I think many tenured professors don't deserve it, and schools have very bloated administrations. They also have mispriced priorities. (Subsidizing luxury dorms, athletic facilities, etc)




I agree that top researchers should be paid well by someone, I just don't think we've got the right someones.

No man, or organization, can serve two masters. Either these schools are about undergraduate education or they aren't. The counterargument about presige isn't completly wrong. Prestige of the school is valuable to a degree holder. But all the universities chasing after the same limited pool of prestige is socially wasteful, and these heavily tax subsidized institutions are supposed to be advancing the social interest.

We should have separate institutions that do research and perhaps train grad students.


Either these schools are about undergraduate education or they aren't.

They aren't. When has this ever been a question? That doesn't change the fact that starry-eyed undegrads want to bask in the light of famous members of their field.
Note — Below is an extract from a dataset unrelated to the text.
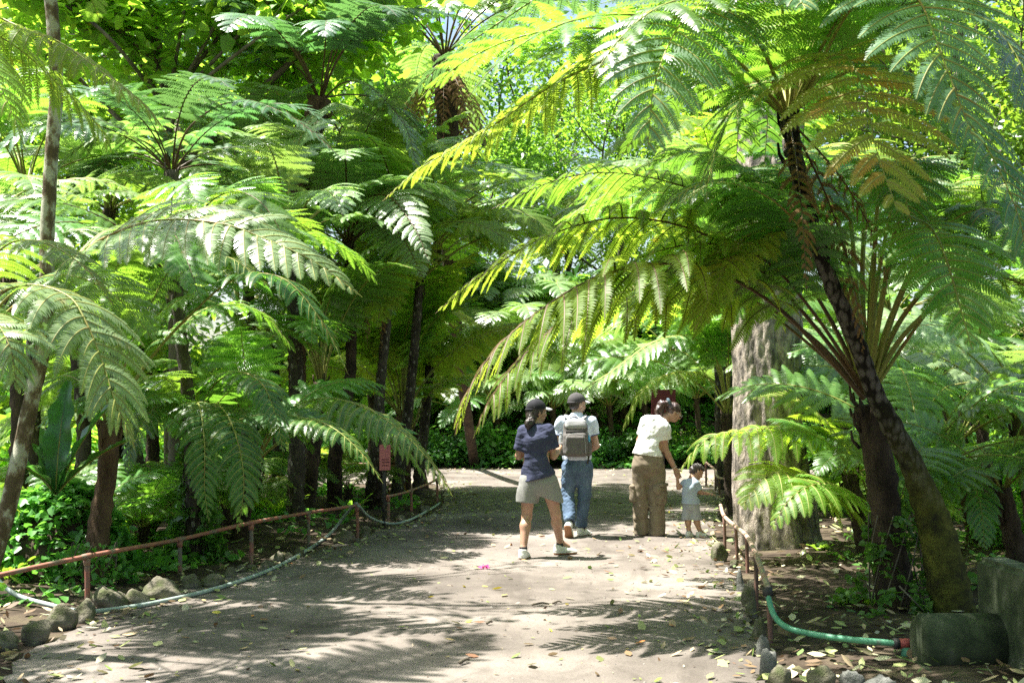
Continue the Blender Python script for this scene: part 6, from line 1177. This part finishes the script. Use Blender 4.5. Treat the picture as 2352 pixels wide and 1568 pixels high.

Imagine Feynman was still teaching, but was terrible at it. Would that stop countless people scrambling to get into the university he teaches at, simply to get exposure to his prowess and dream of working in his lab?

Research universities are a natural place for undergraduates. It's a symbiotic relationship. The University has use for willing young minds and hands, and willing young minds flock to the places where the knowledge is.

P.S. Don't forget star professors are often stars because of how much funding they bring to the university. It's not like undergrads are bearing the brunt of funding their laboratories.


I hear you. In a sense you could argue the liberal arts and community colleges do focus on undergrads, and the research schools take undergrads and professional programs along for the ride to pay the bills. In that case undergrads who subsidize faculty who are only concerned about producing Phds are knowing participants. But even still, the liberal arts schools (say Amherst) shouldn't be 20x the cost of the community colleges.